One attitude towards the question which I have heard fairly often in the mouths of Jews and seen in their writings is something like this: "Our affairs have nothing to do with people outside our nation. This discussion of what you call 'the Jewish problem' is an impertinence upon your part. There is a Jewish problem indeed, but it is a domestic problem, and we request you (with some asperity) to mind your own business."
If this attitude were sound, the search for what I have called a solution, though it might satisfy the intelligence, would be a breach of civic morals. In the same way it would be a breach of civic morals for me to work out a solution for the quarrel between Mr. Jones and his mother-in-law, neither of whom I have ever met and with whom I have no relations, and then to press this solution upon the contending parties. But the flaw in this attitude is that the problem is essentially one involving two parties, the Jews and the non-Jews. The problem we are attempting to solve is a problem expressed in terms of both. Some would even say that there is hardly a domestic question within the Jewish nation which does not have its reaction upon society outside it, and which it is not the business of that society outside to inquire into. That would be pressing things rather far. But the main problem is intimately concerned with both parties and as much with the one as with the other. It is true, indeed, that the consequences of a false solution, or of shirking the solution altogether, would be more acute for the Jew than for us; but we should both suffer, and even on our side the suffering would be grievous.
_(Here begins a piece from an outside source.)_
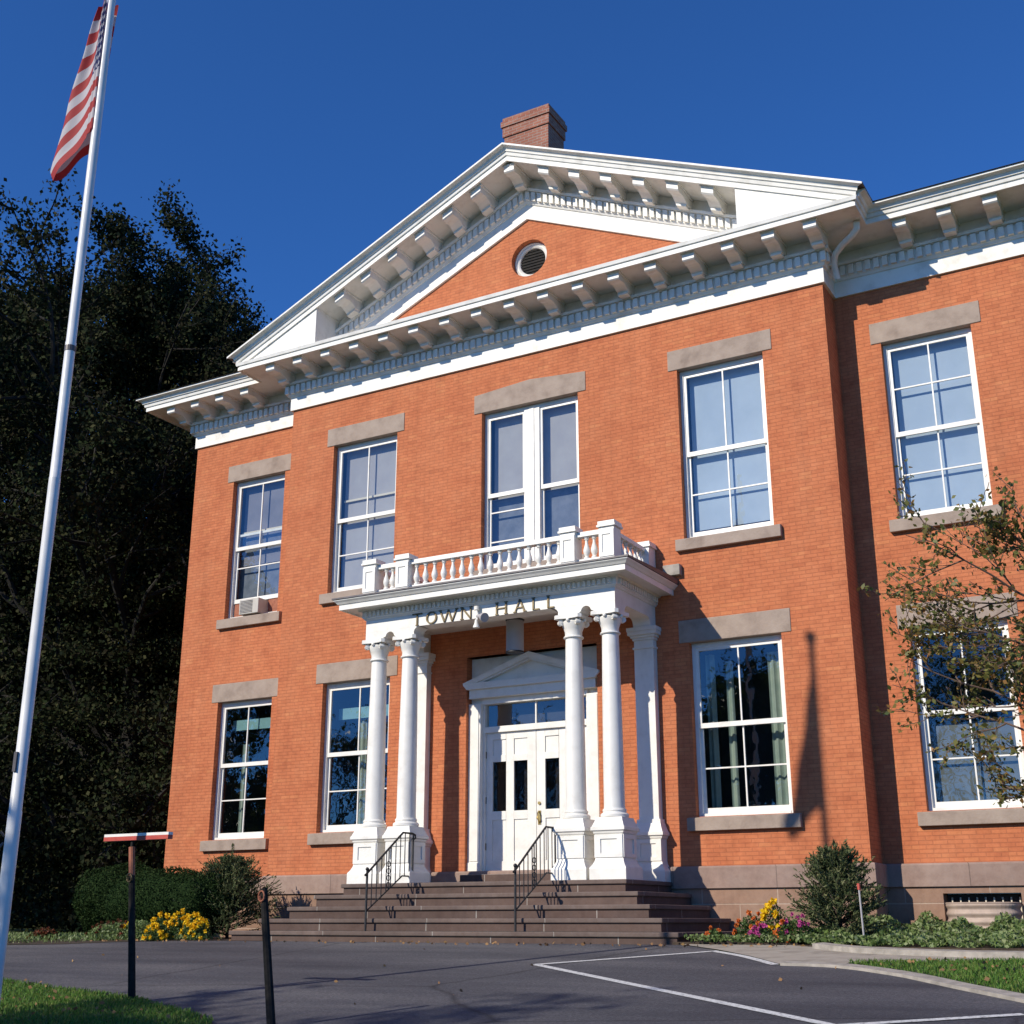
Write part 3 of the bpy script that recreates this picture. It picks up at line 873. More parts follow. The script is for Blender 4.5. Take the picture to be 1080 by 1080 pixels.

Even if there were no question of suffering in the ordinary sense of the term, there would still be the question of justice. The Jews who resent a statement of the problem and an attempt at solving it are not doing their own people any good and are at the same time denying us the right of putting our own affairs in order, which denial is, of course, intolerable: for the position of the Jews in our great States and in Islamic society is something which those States and that society have to determine. They cannot leave it in the air. To some conclusion they must come, and soon, and on the nature of that conclusion depends their peace.
Two theories, proceeding from very different states of mind, the opposite each of the other, but each exclusive of any solution, spring from the root idea that there is something inexorably malignant in the relations between the Jew and his surroundings. In the one form this takes the shape of affirming that the unfortunate Jew is invariably ill-treated by his wicked hosts and always will be so ill-treated. In the other it takes the form of saying that the wicked Jew will always be conspiring and trying to hurt his good, kind hosts and always will be so conspiring. In either case it is no good trying to find a solution, for it is affirmed that the quarrel is in the nature of things. People will say to one, "Why attempt to change something which cannot be changed? Why talk of your material as something other than what it is? Cats will always quarrel with dogs, and if you want to avoid a quarrel the only thing to do is to keep the dogs and cats of your household apart."
It is precisely because I do not believe either form of this idea to be true that I have sought for a solution. I do not believe either form of doctrine to be true because the evidence is against it. That evidence is to my hand and can be examined by my own unaided powers, as it can be examined by any other person in our modern society. I cannot recollect one single case in all the hundreds of Jews I have come across—not one in the score whom I can count as intimates—who showed any sign of this malignant hatred. I have heard many outbursts of exasperation which, when we think of the past, are natural enough; but of some persistent and evil desire to hurt those among whom they live, some instinctive desire unconnected with past suffering, and acting as a sort of instinct, I have seen no trace. If such were to be discovered in some exceptional Jew out of a large acquaintance I should conclude that it might be true of a small minority, but common sense and common experience are sufficient to show that it does not affect the mass.
Of the causes of friction, even of acute friction, which I have enumerated in former pages, there is the habit of secrecy, there is the mutual contempt, arising in each from a sense of superiority over the other; there is the quarrel between what is national and what is international, between what is of us and what is alien. There are, in a word, plenty of elements suggesting accidental antagonism, but of intrinsic antagonism there is no evidence—there is no evidence, I mean, that the Jews would still desire to destroy a society in which they found themselves at their ease.
And, if we examine ourselves, we shall be equally convinced that there is no corresponding desire upon our side to do a wrong to the Jew. We also are exasperated by the memory of insult in moments of quarrel, of international action opposing our national interests and of friction between what is native and what is alien; but that is a very different thing from permanent and necessary antagonism. I know very well what is called "modern thought" gives to the unconscious part of man a large place and reduces, as much as it can, the field of reason. I cannot agree with it. It seems to me that man is essentially rational; and his political relations can be arranged consonantly with his conscious morals and his conscious logic.
At any rate, if they cannot, there is an end of all statesmanship and of all useful political action even in details.
Next, there are the two converse attitudes towards the question which certainly are affecting, the one an increasing audience upon our side and the other perhaps an interested though but secret audience upon the other; I mean those two converse theories whereby, on the one side, there is the Messianic idea of the Jew ultimately controlling the world, on the other an extreme dread of that idea and a belief that it is being actively pursued to the destruction of our institutions and religion.